Floating installations

Offshore rigup must consider riser pressure ratings, slip joints, heave, emergency disconnects, flexible return flowlines, moonpool operations, and conventional drilling operations when switching over to MPD. Typically, the RCD is rigged on top of a collapsed and locked slip joint on the marine riser while the BOP remains on the seabed (Figure 3).

Heave does not appear to have a significant impact on the life of RCD rubbers, although drillpipe condition is important, as grooves, hard banding, etc., are affected when the pipe is stripped.

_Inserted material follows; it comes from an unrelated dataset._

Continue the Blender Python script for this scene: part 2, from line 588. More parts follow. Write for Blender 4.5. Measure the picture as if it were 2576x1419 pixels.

Rigging up MPD for deepwater operations requires significant forward planning and a novel RCD “docking station” design. The drilling riser and conventional flowline remain in position while the RCD bearing assembly is installed through the rotary table and riser. With this rigup, the well can be drilled conventionally with all of the MPD equipment in place (Figure 4).

To switch to MPD operations, the bearing assembly is installed, the valves are opened, and drilling resumes in MPD mode with returns taken up the flexible flowline. For PMCD, the cap fluid can be injected through the flexible flowline. This system greatly enhances safety since no one needs to access the top of the marine riser during MPD operations.

Gaining efficiency

In Asia Pacific, MPD has proven that it can eliminate non-productive time related to kicks, losses, and well control. Rig modifications for most MPD operations are minimal, and for a small investment, operators gain significant efficiency benefits. They can drill ahead undisturbed in previously undrillable formations, they can drill ahead while circulating out large amounts of gas, and they can drill a hole cleaner and faster without worrying about differential sticking. MPD makes it possible to efficiently drill deeper than ever before.

The critical decision in Asia Pacific should not be whether to use MPD, but what kind of MPD to use.